Description of the task
Look for the line containing "Generate a Blender" and the line containing "R = math.radians"; retype them and all lines between, exactly, and leave out the pictures.

Records supplied
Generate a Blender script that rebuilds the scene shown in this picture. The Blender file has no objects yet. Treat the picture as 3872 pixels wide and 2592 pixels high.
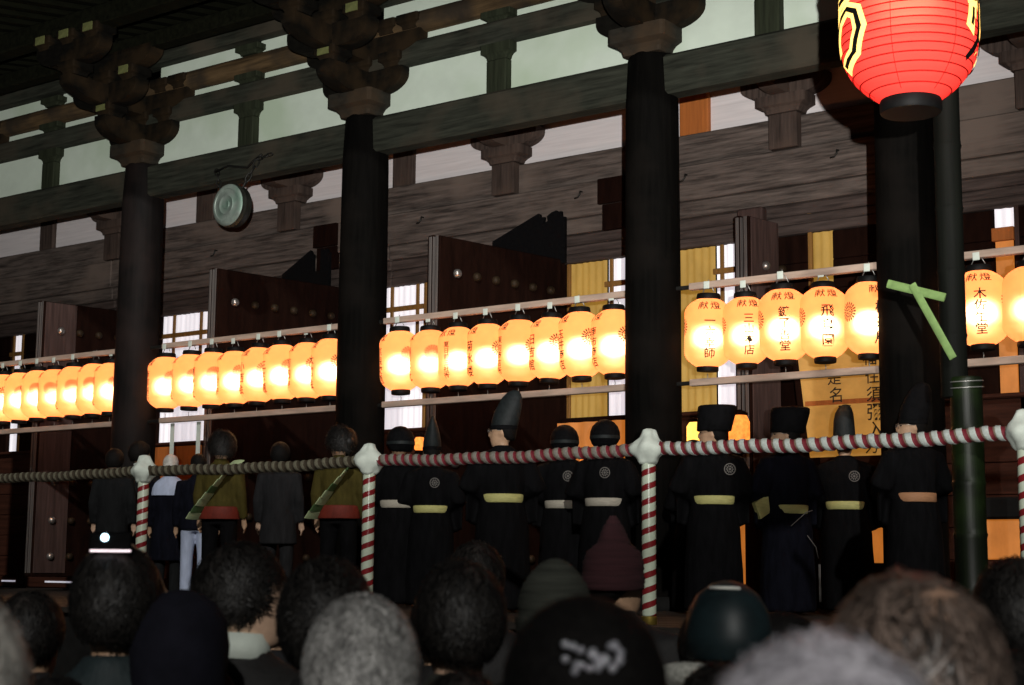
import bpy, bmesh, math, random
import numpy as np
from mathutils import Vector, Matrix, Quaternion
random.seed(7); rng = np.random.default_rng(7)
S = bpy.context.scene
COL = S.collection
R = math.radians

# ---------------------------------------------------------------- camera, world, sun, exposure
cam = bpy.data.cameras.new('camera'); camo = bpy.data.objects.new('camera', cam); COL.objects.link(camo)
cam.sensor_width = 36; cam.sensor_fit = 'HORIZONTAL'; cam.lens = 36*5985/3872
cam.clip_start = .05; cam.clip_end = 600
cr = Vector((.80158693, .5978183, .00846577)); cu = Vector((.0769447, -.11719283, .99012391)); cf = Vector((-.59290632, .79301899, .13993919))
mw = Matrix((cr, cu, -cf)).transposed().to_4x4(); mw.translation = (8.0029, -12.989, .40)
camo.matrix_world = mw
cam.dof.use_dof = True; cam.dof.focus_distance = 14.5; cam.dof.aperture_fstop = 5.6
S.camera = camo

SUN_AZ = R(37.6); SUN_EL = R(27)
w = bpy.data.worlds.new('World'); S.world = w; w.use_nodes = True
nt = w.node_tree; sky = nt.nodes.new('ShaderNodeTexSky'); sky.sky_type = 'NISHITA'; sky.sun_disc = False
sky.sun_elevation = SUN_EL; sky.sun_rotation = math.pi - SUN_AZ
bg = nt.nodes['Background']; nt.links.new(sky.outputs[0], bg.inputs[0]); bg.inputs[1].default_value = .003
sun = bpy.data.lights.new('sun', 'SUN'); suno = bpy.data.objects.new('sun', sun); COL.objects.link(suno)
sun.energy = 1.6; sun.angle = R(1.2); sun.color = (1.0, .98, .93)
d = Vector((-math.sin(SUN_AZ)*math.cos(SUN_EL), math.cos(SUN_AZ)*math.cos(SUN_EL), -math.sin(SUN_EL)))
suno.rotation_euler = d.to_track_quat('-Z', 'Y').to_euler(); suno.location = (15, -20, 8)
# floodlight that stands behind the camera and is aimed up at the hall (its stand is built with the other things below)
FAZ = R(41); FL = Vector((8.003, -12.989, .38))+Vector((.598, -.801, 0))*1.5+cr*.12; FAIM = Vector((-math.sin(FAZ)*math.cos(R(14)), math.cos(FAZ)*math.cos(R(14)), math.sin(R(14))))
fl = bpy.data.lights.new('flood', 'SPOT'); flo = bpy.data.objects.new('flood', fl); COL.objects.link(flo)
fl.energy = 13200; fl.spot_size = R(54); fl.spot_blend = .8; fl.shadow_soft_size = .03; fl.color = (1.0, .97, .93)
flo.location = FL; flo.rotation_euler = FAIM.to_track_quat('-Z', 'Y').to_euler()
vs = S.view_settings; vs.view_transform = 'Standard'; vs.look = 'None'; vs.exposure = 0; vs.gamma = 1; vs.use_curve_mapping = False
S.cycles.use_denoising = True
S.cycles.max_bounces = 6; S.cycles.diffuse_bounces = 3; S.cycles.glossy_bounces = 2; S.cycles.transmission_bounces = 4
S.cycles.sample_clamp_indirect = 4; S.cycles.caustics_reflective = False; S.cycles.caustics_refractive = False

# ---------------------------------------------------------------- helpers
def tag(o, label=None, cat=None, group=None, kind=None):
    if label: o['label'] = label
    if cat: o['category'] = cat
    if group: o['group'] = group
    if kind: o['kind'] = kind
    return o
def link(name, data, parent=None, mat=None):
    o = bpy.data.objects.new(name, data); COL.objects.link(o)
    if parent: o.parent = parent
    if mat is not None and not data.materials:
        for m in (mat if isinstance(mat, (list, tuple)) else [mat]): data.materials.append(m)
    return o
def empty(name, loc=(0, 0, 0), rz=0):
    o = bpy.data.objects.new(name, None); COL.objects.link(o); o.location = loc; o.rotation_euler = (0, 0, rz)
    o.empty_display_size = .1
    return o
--
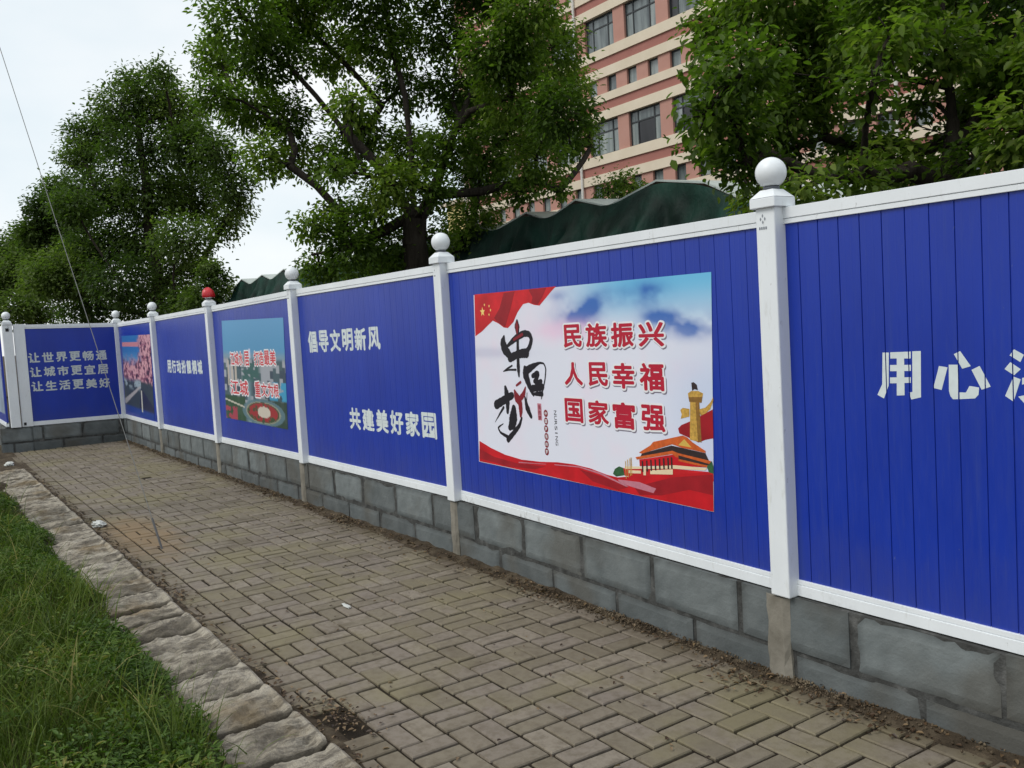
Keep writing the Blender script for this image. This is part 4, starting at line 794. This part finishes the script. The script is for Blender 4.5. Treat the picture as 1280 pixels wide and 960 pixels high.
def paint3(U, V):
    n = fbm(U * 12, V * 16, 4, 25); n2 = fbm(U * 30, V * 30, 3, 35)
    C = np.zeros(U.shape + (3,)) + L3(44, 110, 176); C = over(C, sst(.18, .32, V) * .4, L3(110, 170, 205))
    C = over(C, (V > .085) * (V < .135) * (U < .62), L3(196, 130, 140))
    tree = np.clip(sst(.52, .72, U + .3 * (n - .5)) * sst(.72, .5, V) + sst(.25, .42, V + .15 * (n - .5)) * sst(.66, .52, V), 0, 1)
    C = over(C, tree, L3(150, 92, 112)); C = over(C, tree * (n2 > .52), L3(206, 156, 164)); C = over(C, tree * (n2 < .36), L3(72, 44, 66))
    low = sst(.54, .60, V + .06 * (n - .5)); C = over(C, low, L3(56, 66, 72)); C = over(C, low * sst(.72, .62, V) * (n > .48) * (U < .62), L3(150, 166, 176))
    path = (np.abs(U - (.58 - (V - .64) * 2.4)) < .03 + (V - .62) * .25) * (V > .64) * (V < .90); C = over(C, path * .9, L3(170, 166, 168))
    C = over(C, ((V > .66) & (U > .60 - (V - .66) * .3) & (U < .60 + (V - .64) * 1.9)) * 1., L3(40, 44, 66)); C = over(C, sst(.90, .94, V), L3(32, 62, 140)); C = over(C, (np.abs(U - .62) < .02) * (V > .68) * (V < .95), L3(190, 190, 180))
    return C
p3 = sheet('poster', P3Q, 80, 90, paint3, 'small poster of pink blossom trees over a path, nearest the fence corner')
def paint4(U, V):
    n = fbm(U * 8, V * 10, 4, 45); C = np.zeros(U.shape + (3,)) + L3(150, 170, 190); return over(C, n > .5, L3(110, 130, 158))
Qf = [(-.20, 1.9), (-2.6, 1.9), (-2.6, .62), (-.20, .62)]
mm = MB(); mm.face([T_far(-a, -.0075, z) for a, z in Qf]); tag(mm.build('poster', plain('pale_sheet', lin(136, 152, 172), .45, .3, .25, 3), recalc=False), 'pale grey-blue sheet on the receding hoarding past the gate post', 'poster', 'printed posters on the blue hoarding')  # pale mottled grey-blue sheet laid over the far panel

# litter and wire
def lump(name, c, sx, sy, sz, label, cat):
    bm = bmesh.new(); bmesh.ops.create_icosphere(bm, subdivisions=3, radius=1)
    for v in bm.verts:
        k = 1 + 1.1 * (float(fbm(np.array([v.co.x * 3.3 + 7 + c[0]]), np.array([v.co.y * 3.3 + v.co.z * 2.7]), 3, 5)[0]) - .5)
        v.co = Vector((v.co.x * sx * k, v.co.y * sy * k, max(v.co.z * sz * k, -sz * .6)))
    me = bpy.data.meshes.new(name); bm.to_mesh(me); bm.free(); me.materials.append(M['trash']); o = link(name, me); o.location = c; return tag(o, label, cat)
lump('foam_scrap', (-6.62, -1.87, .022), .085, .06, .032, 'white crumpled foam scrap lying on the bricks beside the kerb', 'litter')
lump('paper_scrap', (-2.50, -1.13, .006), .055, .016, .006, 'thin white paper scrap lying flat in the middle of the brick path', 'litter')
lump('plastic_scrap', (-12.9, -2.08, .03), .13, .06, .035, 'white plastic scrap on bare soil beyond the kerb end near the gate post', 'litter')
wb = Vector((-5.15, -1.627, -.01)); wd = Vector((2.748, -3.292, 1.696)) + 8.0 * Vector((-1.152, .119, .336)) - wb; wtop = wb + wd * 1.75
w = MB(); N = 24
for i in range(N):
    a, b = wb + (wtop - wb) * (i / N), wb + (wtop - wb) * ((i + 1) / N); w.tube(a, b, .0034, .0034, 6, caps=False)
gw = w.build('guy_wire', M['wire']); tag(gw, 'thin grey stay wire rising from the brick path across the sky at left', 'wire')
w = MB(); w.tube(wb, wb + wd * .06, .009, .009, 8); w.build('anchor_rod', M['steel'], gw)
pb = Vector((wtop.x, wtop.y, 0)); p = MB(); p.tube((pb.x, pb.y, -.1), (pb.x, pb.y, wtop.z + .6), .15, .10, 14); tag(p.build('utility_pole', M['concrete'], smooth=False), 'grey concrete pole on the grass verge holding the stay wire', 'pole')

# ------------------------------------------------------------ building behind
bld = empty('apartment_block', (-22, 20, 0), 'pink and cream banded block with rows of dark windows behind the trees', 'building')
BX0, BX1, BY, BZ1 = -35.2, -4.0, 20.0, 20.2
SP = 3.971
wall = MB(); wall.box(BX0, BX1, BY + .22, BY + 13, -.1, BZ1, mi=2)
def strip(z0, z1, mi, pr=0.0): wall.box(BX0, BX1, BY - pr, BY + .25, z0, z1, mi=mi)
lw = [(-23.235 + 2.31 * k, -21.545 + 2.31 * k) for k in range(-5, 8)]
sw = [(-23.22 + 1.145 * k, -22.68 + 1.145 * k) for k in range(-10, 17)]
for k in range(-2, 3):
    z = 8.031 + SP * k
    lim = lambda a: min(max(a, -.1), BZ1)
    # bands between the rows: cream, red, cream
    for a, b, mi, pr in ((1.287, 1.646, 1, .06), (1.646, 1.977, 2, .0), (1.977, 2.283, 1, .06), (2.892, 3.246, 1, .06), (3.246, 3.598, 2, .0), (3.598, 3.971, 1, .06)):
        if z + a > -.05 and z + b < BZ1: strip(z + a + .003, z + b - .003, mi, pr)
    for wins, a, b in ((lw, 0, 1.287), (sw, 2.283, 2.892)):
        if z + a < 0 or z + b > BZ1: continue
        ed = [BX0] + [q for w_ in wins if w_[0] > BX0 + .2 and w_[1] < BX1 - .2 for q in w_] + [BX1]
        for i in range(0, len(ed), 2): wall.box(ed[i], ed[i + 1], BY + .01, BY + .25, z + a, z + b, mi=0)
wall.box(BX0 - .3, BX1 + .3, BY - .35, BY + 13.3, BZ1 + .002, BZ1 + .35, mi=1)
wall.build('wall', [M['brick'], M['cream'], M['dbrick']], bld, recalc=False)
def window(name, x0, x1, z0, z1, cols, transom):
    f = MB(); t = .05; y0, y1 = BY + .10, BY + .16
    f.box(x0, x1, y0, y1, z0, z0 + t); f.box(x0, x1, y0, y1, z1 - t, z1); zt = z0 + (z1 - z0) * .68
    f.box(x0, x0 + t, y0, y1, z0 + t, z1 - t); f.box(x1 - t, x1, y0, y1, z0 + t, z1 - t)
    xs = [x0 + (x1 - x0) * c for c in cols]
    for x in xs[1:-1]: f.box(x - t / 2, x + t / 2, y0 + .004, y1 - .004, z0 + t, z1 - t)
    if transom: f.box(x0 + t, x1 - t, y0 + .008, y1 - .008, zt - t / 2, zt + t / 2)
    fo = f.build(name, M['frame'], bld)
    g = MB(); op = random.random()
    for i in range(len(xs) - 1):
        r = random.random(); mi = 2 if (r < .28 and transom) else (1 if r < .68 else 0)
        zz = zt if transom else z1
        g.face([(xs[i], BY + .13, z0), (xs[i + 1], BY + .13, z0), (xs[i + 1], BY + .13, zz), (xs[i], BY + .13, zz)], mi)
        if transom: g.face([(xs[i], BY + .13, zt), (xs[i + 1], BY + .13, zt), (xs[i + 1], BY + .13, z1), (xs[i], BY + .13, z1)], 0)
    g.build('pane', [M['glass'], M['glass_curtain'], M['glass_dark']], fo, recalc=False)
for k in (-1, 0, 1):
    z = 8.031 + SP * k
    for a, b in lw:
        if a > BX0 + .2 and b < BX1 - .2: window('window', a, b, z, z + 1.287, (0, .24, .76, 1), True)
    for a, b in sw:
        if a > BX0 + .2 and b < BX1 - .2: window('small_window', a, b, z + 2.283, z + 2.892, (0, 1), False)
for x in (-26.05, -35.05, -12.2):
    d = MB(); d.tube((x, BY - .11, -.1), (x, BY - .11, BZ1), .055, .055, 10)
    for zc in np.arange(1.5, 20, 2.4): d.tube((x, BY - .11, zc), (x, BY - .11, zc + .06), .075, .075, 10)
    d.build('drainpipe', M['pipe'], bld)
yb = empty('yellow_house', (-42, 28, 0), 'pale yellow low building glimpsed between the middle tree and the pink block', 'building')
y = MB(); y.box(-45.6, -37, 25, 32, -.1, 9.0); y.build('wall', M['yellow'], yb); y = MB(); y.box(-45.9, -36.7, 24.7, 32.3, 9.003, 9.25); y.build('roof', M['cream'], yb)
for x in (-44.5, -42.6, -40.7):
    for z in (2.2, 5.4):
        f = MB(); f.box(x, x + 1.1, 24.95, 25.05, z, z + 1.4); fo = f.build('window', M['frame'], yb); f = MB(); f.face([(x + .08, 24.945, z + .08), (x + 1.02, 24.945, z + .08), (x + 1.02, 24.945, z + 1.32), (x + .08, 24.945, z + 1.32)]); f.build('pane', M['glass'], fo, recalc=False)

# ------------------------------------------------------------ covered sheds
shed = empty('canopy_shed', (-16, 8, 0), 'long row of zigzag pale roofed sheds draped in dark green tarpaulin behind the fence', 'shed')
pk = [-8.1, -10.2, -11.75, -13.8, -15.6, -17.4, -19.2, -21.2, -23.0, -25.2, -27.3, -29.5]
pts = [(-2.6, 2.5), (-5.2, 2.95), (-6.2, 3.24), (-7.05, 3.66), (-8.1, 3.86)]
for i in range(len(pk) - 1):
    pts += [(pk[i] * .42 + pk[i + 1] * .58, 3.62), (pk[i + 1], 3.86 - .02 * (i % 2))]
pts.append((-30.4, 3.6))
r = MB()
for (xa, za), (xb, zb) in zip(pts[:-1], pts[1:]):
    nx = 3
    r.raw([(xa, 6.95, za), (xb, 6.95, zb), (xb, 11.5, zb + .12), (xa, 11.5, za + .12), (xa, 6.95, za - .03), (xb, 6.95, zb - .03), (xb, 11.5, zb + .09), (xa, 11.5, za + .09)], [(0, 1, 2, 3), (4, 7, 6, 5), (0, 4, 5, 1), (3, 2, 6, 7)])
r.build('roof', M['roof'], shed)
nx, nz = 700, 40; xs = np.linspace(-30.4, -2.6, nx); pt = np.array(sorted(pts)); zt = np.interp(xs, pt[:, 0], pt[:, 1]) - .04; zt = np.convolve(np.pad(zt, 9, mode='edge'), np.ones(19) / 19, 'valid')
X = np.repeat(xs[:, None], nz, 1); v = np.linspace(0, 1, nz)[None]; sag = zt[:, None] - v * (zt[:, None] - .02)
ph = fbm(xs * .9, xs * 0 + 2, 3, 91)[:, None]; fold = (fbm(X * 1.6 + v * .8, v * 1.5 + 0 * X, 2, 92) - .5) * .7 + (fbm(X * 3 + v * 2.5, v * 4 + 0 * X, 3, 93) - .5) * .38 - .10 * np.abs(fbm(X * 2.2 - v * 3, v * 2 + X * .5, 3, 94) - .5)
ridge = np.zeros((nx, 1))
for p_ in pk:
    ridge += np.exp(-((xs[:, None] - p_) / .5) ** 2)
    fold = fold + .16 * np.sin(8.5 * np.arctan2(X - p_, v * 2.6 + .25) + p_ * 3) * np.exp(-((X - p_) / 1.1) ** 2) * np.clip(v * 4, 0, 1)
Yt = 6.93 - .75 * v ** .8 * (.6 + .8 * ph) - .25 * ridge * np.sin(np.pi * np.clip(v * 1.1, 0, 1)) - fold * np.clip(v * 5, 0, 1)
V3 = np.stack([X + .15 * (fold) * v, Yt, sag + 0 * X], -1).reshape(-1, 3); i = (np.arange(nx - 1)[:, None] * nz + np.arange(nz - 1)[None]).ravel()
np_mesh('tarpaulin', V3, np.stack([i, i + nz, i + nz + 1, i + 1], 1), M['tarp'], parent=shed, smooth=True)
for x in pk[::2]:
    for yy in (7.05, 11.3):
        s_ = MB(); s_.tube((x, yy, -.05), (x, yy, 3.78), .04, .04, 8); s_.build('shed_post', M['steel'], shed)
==
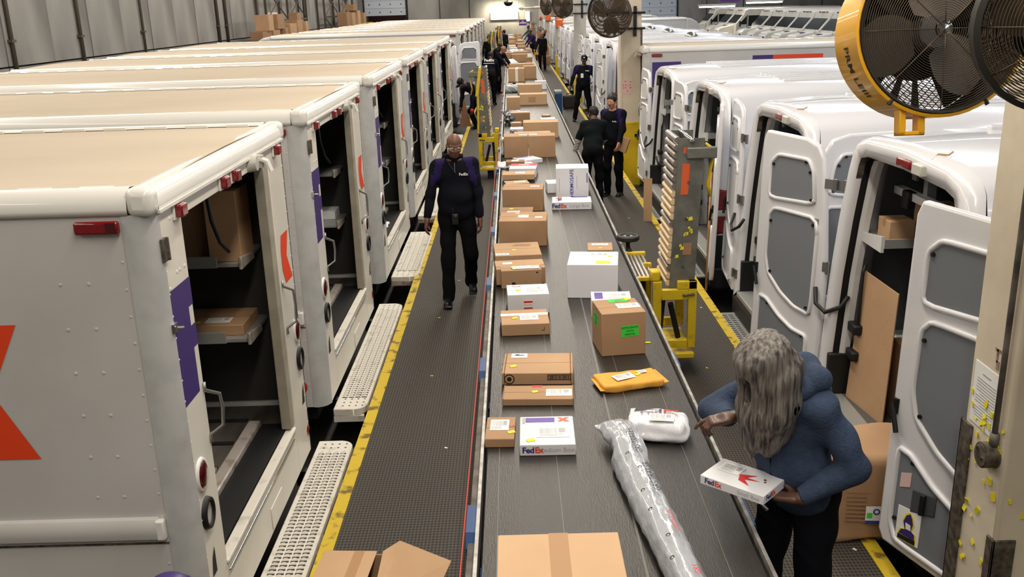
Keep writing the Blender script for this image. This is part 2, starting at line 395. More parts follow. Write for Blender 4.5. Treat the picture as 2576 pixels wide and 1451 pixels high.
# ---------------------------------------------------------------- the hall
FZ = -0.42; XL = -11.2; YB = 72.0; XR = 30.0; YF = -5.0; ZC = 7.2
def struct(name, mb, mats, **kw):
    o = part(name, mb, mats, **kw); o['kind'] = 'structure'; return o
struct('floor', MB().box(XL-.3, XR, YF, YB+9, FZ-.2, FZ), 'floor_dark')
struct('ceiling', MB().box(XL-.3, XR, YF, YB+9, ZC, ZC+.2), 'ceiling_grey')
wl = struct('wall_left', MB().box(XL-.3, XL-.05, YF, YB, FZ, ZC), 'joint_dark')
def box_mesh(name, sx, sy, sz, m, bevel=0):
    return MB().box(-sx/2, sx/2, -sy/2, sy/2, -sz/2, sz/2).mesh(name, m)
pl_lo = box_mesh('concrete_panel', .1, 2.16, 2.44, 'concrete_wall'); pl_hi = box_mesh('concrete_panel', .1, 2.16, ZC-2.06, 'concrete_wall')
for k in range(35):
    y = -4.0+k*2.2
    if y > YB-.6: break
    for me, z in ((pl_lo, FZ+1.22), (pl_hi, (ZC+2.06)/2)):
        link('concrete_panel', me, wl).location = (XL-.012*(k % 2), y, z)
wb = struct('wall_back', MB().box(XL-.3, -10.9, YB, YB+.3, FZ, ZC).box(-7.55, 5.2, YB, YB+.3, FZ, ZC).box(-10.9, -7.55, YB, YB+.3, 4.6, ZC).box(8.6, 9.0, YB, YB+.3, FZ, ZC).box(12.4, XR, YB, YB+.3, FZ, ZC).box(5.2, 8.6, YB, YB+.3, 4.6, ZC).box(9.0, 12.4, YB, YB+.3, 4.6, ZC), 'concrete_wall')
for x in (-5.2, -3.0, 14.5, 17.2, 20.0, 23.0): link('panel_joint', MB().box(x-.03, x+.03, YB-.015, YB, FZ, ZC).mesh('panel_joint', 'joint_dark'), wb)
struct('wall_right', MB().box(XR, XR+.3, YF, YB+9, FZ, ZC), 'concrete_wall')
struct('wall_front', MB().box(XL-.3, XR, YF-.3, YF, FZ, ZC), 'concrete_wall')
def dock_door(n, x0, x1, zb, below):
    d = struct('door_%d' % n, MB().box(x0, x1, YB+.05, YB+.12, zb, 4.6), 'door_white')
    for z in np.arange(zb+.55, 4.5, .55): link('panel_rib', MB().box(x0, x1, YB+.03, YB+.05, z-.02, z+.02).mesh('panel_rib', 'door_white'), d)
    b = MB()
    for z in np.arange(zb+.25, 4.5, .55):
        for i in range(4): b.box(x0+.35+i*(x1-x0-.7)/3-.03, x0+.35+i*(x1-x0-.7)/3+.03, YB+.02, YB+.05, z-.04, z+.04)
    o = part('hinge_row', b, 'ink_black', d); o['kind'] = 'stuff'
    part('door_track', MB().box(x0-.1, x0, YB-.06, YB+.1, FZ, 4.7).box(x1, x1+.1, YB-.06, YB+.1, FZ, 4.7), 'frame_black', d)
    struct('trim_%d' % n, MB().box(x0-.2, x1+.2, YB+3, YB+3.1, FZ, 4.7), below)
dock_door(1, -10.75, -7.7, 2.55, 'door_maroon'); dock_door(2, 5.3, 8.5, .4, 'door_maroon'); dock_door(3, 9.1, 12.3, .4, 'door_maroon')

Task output
Generate a Blender script that rebuilds the scene shown in this picture. The Blender file has no objects yet. Treat the picture as 3872 pixels wide and 2592 pixels high.
import bpy, bmesh, math, random
import numpy as np
from mathutils import Vector, Matrix, Quaternion
random.seed(7); rng = np.random.default_rng(7)
S = bpy.context.scene
COL = S.collection
R = math.radians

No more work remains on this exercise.